Unlike, say, Listen Up Philip, in which the terrible character at the centre knows he’s making everybody’s life hell, the main character of Aydin in Winter Sleep, played by Haluk Bilginer, doesn’t seem able to recognize the signs that everybody appears to loathe him. One of the great things about Ceylan’s film is the delicate way with which these relationships reveal themselves. First in slightly offhand comments and then ultimately through long conversations and monologues that unfold in real time and reveal the truth depths of Aydin’s selfishness, arrogance and often outright cruel attitudes to the people he perceives to be above.

Like Once Upon a Time in Anatolia, this film is full of beautiful wide shots of the Turkish countryside. However, in this case the cinematography of Gökhan Tiryaki isn’t being quite as grandiose about it, preferring orange-hued fireplaces and mountainside terrains of white and grey to the honey-golden vistas of Anatolia. This shift perhaps allows for more attention to be paid to the sublime work of the actors – especially Demet Akbag and Melisa Sözen as Aydin’s sister and wife respectively. Each give the film’s extensive runtime the dramatic heft that it needs in order to sustain the viewer’s interest.
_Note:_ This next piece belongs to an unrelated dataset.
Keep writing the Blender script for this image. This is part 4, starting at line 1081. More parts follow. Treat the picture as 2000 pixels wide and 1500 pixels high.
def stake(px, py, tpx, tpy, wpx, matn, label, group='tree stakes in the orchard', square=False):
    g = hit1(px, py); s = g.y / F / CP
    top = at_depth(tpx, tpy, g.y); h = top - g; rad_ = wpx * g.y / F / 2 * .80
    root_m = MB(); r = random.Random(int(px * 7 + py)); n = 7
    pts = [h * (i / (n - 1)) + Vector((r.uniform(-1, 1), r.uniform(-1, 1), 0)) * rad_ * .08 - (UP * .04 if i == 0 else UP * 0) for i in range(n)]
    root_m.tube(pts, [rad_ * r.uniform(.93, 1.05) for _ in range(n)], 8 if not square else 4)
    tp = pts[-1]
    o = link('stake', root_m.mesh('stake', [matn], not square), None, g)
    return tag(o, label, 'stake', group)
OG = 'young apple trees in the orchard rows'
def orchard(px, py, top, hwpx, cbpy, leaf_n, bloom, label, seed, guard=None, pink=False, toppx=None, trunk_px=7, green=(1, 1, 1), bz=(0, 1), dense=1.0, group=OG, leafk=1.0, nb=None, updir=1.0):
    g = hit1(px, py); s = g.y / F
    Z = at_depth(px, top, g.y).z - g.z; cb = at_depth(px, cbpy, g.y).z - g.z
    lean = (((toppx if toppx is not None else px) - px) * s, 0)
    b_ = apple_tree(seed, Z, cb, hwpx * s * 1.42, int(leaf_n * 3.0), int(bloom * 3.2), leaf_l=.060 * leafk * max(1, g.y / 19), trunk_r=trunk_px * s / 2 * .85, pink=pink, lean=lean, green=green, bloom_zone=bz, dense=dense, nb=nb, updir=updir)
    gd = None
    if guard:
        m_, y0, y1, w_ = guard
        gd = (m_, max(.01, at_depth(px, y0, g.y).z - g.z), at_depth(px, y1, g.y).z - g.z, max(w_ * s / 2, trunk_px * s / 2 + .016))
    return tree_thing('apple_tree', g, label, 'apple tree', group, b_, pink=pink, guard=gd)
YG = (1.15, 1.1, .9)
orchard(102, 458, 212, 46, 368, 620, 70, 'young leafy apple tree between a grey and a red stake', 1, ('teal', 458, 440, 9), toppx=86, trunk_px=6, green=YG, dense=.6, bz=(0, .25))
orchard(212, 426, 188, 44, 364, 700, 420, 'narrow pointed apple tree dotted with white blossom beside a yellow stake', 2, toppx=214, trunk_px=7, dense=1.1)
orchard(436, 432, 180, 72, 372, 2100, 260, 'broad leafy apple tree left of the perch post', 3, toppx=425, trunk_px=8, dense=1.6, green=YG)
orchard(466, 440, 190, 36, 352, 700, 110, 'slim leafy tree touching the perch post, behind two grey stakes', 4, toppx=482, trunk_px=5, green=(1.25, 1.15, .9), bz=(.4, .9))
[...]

Sözen is particularly impressive, her face a compelling tableau for the concerns of a woman with her lot in life in two significant scenes where she confronts her husband and later one of his belittled subjects.

Winter Sleep’s rumination on ethics and human behavior are a hard ask to expect viewers to wade through. I, however, found it compelling and its themes important. My knowledge of Turkish cinema – and Turkey in general, I suppose – is hardly extensive, but I was thrilled by the chance to experience this beautiful composition of words amongst a slice of life that endeavors to pose questions that, even with 196 minutes up its sleeve, it doesn’t necessarily feel the need to answer.

Grade: B+ (although certain passages are A-worthy)
Oscar Chances: It's length will be an obvious hindrance with voters whose job it is to watch each of the 80+ entries, although it's win from Jane Campion's Cannes jury should certainly pique interests. The executive committee may have to be the ones to save it. It would certainly be nice for Ceylan to finally have a film recognized by the Academy, however, even if they have to feel shamed into it.